• [Required task] The line holding "return tuple(((v/255)/12.92 if" is the last one to output; start at the first line of the data, keep every line in between exactly, and leave out pictures.

──────── Data provided

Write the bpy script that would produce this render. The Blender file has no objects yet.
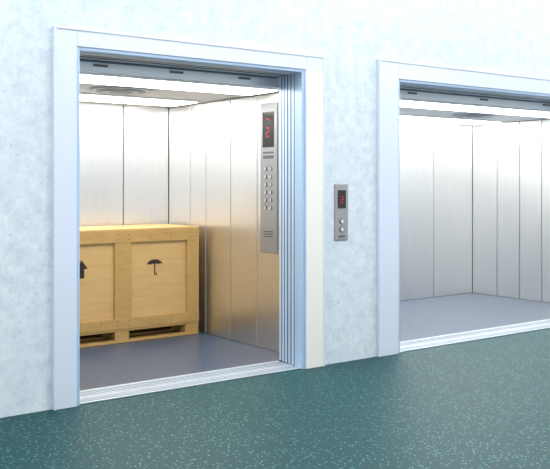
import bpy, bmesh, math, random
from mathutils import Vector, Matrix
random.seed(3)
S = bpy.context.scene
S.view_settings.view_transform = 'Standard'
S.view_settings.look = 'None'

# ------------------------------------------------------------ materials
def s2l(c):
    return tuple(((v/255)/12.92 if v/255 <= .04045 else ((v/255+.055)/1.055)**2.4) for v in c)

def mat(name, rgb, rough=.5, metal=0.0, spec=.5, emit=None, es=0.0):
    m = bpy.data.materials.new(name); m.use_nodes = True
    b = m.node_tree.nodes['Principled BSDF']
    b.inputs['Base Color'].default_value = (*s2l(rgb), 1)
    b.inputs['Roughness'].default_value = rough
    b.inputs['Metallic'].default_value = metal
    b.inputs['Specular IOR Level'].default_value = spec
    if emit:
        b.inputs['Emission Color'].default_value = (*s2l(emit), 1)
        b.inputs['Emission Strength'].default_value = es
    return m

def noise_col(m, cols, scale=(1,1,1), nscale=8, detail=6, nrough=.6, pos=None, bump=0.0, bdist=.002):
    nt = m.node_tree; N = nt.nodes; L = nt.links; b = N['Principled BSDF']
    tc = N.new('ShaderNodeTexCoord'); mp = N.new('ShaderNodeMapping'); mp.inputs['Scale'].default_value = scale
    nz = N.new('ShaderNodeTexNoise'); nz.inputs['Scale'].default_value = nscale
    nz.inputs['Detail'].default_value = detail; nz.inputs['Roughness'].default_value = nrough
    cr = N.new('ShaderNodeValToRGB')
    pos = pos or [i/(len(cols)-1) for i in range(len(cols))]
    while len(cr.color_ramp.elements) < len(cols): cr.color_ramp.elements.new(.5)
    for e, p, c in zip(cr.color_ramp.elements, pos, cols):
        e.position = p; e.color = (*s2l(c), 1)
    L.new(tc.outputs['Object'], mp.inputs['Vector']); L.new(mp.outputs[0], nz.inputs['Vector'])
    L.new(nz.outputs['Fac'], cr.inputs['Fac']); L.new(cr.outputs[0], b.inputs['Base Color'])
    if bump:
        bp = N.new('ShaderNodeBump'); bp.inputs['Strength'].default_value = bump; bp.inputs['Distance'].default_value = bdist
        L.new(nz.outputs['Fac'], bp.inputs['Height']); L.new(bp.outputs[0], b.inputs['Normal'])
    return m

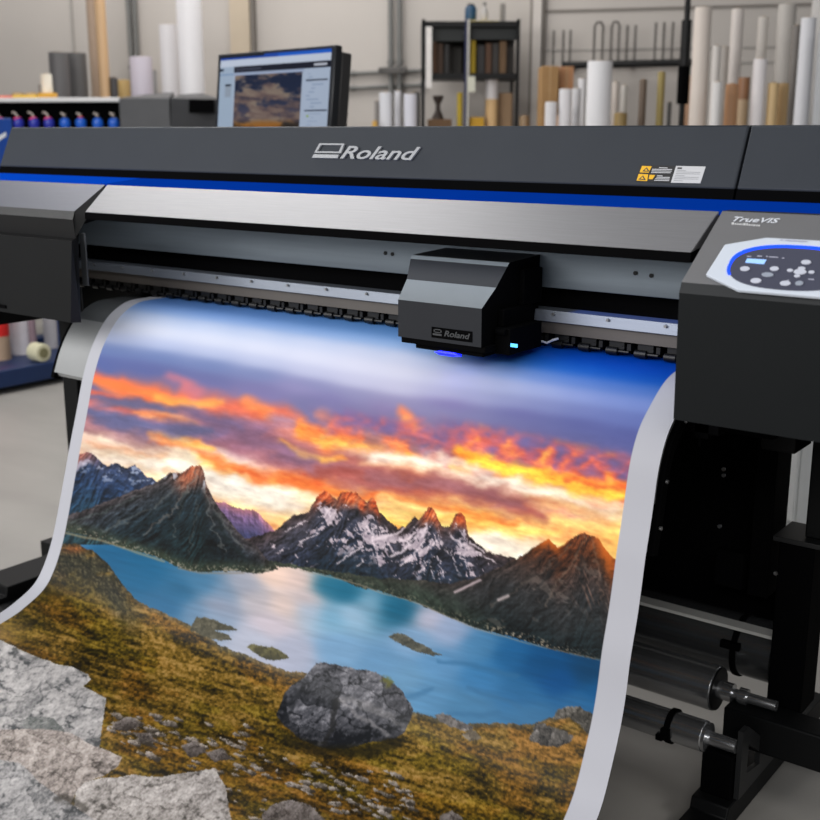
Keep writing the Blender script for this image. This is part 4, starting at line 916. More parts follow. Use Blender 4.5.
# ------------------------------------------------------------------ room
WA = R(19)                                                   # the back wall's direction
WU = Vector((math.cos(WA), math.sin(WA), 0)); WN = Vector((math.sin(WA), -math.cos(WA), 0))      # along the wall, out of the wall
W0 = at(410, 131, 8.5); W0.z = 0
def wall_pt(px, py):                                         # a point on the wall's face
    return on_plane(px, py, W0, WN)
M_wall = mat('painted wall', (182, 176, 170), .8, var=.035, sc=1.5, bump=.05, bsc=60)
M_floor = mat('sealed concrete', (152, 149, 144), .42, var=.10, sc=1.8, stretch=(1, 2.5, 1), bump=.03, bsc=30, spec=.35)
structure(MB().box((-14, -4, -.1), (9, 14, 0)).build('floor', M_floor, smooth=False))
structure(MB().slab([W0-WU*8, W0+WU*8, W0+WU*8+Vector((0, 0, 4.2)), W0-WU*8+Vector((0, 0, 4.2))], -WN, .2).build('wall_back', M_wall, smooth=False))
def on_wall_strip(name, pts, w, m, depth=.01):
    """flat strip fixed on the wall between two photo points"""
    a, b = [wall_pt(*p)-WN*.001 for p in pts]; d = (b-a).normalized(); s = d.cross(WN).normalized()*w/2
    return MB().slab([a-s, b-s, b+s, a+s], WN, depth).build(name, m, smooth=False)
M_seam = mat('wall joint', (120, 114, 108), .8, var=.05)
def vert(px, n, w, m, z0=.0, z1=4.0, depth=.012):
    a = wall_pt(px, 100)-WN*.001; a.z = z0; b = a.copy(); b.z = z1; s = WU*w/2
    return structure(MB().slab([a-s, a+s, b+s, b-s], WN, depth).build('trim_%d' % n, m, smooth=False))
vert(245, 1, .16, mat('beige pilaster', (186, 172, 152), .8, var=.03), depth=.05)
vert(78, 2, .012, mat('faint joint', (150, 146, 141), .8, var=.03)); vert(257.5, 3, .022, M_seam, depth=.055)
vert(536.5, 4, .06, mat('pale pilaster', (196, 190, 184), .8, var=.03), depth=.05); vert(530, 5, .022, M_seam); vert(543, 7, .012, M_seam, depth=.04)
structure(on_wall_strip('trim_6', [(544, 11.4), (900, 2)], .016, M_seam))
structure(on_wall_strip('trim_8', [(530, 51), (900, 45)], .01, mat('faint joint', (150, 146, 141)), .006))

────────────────

• [Response to this exercise]
Write the bpy script that would produce this render. The Blender file has no objects yet.
import bpy, bmesh, math, random
from mathutils import Vector, Matrix
random.seed(3)
S = bpy.context.scene
S.view_settings.view_transform = 'Standard'
S.view_settings.look = 'None'

# ------------------------------------------------------------ materials
def s2l(c):
    return tuple(((v/255)/12.92 if v/255 <= .04045 else ((v/255+.055)/1.055)**2.4) for v in c)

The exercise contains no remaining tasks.